- EXERCISE BRIEF: Write out all the data again, exactly as it stands.
===
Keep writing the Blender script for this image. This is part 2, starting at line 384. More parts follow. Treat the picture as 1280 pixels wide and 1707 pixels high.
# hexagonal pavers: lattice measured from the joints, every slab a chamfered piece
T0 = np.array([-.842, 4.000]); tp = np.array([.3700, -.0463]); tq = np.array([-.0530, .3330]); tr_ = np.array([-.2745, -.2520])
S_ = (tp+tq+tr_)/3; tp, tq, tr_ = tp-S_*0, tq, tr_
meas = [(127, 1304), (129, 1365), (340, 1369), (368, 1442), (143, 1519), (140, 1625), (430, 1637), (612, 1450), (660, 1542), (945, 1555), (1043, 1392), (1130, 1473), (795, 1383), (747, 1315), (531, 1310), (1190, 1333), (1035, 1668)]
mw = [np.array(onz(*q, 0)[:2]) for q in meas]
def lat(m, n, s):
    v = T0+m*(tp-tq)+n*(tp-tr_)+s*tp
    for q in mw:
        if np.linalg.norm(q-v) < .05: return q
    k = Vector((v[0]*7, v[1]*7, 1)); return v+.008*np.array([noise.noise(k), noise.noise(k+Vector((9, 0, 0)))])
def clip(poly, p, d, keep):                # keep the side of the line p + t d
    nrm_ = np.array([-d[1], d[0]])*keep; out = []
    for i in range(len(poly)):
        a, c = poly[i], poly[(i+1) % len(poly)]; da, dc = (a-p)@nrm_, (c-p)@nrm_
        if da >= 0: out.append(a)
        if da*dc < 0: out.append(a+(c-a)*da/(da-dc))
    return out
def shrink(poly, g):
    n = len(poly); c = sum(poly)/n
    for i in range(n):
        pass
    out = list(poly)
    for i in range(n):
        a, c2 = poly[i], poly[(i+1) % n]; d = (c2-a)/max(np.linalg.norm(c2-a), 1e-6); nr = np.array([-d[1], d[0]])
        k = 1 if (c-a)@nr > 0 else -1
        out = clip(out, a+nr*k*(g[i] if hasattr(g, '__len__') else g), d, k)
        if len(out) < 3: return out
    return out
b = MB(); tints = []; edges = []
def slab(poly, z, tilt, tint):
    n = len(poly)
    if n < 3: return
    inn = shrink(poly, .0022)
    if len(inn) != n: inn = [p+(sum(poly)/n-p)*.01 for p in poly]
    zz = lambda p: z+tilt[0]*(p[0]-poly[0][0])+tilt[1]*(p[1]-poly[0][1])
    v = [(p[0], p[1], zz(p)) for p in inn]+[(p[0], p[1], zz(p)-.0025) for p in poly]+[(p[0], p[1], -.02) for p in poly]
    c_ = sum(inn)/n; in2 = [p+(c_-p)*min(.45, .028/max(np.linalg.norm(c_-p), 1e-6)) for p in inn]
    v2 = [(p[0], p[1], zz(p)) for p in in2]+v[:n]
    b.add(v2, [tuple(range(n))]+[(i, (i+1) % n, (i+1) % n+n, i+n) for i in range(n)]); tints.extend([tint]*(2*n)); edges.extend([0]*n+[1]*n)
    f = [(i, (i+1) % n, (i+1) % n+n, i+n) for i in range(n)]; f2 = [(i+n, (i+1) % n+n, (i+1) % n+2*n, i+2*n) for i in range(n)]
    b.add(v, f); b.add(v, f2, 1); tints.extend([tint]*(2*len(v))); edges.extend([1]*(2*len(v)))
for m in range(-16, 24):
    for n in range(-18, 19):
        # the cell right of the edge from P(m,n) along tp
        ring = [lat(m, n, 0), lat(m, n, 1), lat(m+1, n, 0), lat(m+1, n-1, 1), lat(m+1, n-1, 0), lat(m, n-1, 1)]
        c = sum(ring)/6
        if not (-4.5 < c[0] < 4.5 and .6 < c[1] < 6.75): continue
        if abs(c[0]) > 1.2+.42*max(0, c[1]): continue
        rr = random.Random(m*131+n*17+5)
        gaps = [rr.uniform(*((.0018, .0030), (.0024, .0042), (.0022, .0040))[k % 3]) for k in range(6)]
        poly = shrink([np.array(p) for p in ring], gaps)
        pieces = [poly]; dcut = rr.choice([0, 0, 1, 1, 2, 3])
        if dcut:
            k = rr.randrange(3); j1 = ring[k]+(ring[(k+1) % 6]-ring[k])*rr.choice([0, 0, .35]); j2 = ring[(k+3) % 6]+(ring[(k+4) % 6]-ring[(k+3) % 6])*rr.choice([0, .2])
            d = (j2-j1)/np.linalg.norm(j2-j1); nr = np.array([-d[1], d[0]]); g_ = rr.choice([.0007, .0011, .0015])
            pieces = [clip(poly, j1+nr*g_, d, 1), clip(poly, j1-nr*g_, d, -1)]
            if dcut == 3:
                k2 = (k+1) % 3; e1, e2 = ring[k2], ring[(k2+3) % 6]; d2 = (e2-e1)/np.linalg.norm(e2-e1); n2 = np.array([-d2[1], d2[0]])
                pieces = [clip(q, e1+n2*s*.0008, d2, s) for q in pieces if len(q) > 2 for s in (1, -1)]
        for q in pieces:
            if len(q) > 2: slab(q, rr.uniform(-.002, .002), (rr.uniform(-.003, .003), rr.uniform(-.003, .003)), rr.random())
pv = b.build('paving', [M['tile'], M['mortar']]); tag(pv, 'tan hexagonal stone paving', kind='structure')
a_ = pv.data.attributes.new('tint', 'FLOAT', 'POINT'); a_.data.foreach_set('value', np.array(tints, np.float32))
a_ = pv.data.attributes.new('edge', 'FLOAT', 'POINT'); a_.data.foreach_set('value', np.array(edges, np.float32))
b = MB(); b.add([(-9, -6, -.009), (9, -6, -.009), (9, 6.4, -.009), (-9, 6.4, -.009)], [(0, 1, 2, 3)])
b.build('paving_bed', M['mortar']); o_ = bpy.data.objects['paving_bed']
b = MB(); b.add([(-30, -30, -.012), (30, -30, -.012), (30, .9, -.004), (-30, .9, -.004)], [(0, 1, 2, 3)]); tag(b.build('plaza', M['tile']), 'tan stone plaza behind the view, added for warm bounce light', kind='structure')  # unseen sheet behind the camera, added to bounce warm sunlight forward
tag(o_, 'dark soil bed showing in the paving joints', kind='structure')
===
- WRITTEN SOLUTION:
Keep writing the Blender script for this image. This is part 2, starting at line 384. More parts follow. Treat the picture as 1280 pixels wide and 1707 pixels high.
# hexagonal pavers: lattice measured from the joints, every slab a chamfered piece
T0 = np.array([-.842, 4.000]); tp = np.array([.3700, -.0463]); tq = np.array([-.0530, .3330]); tr_ = np.array([-.2745, -.2520])
S_ = (tp+tq+tr_)/3; tp, tq, tr_ = tp-S_*0, tq, tr_
meas = [(127, 1304), (129, 1365), (340, 1369), (368, 1442), (143, 1519), (140, 1625), (430, 1637), (612, 1450), (660, 1542), (945, 1555), (1043, 1392), (1130, 1473), (795, 1383), (747, 1315), (531, 1310), (1190, 1333), (1035, 1668)]
mw = [np.array(onz(*q, 0)[:2]) for q in meas]
def lat(m, n, s):
    v = T0+m*(tp-tq)+n*(tp-tr_)+s*tp
    for q in mw:
        if np.linalg.norm(q-v) < .05: return q
    k = Vector((v[0]*7, v[1]*7, 1)); return v+.008*np.array([noise.noise(k), noise.noise(k+Vector((9, 0, 0)))])
def clip(poly, p, d, keep):                # keep the side of the line p + t d
    nrm_ = np.array([-d[1], d[0]])*keep; out = []
    for i in range(len(poly)):
        a, c = poly[i], poly[(i+1) % len(poly)]; da, dc = (a-p)@nrm_, (c-p)@nrm_
        if da >= 0: out.append(a)
        if da*dc < 0: out.append(a+(c-a)*da/(da-dc))
    return out
def shrink(poly, g):
    n = len(poly); c = sum(poly)/n
    for i in range(n):
        pass
    out = list(poly)
    for i in range(n):
        a, c2 = poly[i], poly[(i+1) % n]; d = (c2-a)/max(np.linalg.norm(c2-a), 1e-6); nr = np.array([-d[1], d[0]])
        k = 1 if (c-a)@nr > 0 else -1
        out = clip(out, a+nr*k*(g[i] if hasattr(g, '__len__') else g), d, k)
        if len(out) < 3: return out
    return out
b = MB(); tints = []; edges = []
def slab(poly, z, tilt, tint):
    n = len(poly)
    if n < 3: return
    inn = shrink(poly, .0022)
    if len(inn) != n: inn = [p+(sum(poly)/n-p)*.01 for p in poly]
    zz = lambda p: z+tilt[0]*(p[0]-poly[0][0])+tilt[1]*(p[1]-poly[0][1])
    v = [(p[0], p[1], zz(p)) for p in inn]+[(p[0], p[1], zz(p)-.0025) for p in poly]+[(p[0], p[1], -.02) for p in poly]
    c_ = sum(inn)/n; in2 = [p+(c_-p)*min(.45, .028/max(np.linalg.norm(c_-p), 1e-6)) for p in inn]
    v2 = [(p[0], p[1], zz(p)) for p in in2]+v[:n]
    b.add(v2, [tuple(range(n))]+[(i, (i+1) % n, (i+1) % n+n, i+n) for i in range(n)]); tints.extend([tint]*(2*n)); edges.extend([0]*n+[1]*n)
    f = [(i, (i+1) % n, (i+1) % n+n, i+n) for i in range(n)]; f2 = [(i+n, (i+1) % n+n, (i+1) % n+2*n, i+2*n) for i in range(n)]
    b.add(v, f); b.add(v, f2, 1); tints.extend([tint]*(2*len(v))); edges.extend([1]*(2*len(v)))
for m in range(-16, 24):
    for n in range(-18, 19):
        # the cell right of the edge from P(m,n) along tp
        ring = [lat(m, n, 0), lat(m, n, 1), lat(m+1, n, 0), lat(m+1, n-1, 1), lat(m+1, n-1, 0), lat(m, n-1, 1)]
        c = sum(ring)/6
        if not (-4.5 < c[0] < 4.5 and .6 < c[1] < 6.75): continue
        if abs(c[0]) > 1.2+.42*max(0, c[1]): continue
        rr = random.Random(m*131+n*17+5)
        gaps = [rr.uniform(*((.0018, .0030), (.0024, .0042), (.0022, .0040))[k % 3]) for k in range(6)]
        poly = shrink([np.array(p) for p in ring], gaps)
        pieces = [poly]; dcut = rr.choice([0, 0, 1, 1, 2, 3])
        if dcut:
            k = rr.randrange(3); j1 = ring[k]+(ring[(k+1) % 6]-ring[k])*rr.choice([0, 0, .35]); j2 = ring[(k+3) % 6]+(ring[(k+4) % 6]-ring[(k+3) % 6])*rr.choice([0, .2])
            d = (j2-j1)/np.linalg.norm(j2-j1); nr = np.array([-d[1], d[0]]); g_ = rr.choice([.0007, .0011, .0015])
            pieces = [clip(poly, j1+nr*g_, d, 1), clip(poly, j1-nr*g_, d, -1)]
            if dcut == 3:
                k2 = (k+1) % 3; e1, e2 = ring[k2], ring[(k2+3) % 6]; d2 = (e2-e1)/np.linalg.norm(e2-e1); n2 = np.array([-d2[1], d2[0]])
                pieces = [clip(q, e1+n2*s*.0008, d2, s) for q in pieces if len(q) > 2 for s in (1, -1)]
        for q in pieces:
            if len(q) > 2: slab(q, rr.uniform(-.002, .002), (rr.uniform(-.003, .003), rr.uniform(-.003, .003)), rr.random())
pv = b.build('paving', [M['tile'], M['mortar']]); tag(pv, 'tan hexagonal stone paving', kind='structure')
a_ = pv.data.attributes.new('tint', 'FLOAT', 'POINT'); a_.data.foreach_set('value', np.array(tints, np.float32))
a_ = pv.data.attributes.new('edge', 'FLOAT', 'POINT'); a_.data.foreach_set('value', np.array(edges, np.float32))
b = MB(); b.add([(-9, -6, -.009), (9, -6, -.009), (9, 6.4, -.009), (-9, 6.4, -.009)], [(0, 1, 2, 3)])
b.build('paving_bed', M['mortar']); o_ = bpy.data.objects['paving_bed']
b = MB(); b.add([(-30, -30, -.012), (30, -30, -.012), (30, .9, -.004), (-30, .9, -.004)], [(0, 1, 2, 3)]); tag(b.build('plaza', M['tile']), 'tan stone plaza behind the view, added for warm bounce light', kind='structure')  # unseen sheet behind the camera, added to bounce warm sunlight forward
tag(o_, 'dark soil bed showing in the paving joints', kind='structure')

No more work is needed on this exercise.